Extracted data =
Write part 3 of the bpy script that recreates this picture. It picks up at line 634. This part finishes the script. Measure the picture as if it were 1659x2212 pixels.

==

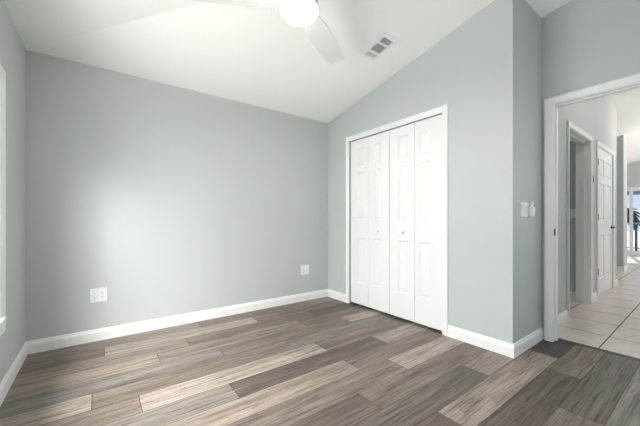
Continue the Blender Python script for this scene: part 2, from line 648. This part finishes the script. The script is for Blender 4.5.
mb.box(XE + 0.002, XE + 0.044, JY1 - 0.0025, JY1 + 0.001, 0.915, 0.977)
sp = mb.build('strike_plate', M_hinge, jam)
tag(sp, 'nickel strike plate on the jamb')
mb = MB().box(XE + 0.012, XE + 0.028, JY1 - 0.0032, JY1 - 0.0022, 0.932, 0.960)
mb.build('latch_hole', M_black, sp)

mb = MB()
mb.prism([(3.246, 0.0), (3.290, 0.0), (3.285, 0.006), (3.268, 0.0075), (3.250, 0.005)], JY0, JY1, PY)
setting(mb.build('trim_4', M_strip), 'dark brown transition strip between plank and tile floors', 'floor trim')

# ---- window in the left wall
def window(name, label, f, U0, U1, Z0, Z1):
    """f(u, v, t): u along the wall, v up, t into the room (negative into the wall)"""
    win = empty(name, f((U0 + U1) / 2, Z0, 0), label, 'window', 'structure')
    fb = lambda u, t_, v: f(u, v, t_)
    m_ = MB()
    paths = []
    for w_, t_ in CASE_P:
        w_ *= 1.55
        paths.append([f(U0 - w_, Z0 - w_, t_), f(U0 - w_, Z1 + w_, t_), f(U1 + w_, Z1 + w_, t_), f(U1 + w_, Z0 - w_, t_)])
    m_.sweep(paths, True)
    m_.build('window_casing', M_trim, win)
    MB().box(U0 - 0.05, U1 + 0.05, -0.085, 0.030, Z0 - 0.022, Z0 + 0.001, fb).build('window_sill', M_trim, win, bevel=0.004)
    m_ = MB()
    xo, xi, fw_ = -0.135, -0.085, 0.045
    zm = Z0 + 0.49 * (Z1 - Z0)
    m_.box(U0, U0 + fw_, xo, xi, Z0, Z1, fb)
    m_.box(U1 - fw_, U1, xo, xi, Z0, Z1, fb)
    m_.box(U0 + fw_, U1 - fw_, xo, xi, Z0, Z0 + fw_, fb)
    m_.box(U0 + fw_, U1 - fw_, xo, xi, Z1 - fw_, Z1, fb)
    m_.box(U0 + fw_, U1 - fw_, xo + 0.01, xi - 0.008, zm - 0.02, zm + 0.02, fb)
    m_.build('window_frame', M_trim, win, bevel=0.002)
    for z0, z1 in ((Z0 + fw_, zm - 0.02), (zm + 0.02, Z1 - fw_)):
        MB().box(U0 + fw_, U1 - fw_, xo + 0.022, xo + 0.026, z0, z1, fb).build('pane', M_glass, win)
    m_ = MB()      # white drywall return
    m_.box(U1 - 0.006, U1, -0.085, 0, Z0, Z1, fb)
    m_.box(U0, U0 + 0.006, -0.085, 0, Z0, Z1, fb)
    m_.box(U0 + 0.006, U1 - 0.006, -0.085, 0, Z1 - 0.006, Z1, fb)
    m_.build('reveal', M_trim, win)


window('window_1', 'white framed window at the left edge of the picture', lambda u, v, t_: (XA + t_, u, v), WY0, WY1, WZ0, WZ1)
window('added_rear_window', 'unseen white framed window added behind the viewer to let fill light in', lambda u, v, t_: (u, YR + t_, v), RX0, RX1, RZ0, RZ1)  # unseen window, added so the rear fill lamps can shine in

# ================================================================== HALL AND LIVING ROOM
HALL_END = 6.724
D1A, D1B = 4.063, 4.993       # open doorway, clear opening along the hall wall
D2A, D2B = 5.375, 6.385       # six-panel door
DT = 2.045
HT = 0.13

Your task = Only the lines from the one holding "Continue the Blender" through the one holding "mb.build('latch_hole', M_black, sp)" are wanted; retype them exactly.

Response to this task =
Continue the Blender Python script for this scene: part 2, from line 648. This part finishes the script. The script is for Blender 4.5.
mb.box(XE + 0.002, XE + 0.044, JY1 - 0.0025, JY1 + 0.001, 0.915, 0.977)
sp = mb.build('strike_plate', M_hinge, jam)
tag(sp, 'nickel strike plate on the jamb')
mb = MB().box(XE + 0.012, XE + 0.028, JY1 - 0.0032, JY1 - 0.0022, 0.932, 0.960)
mb.build('latch_hole', M_black, sp)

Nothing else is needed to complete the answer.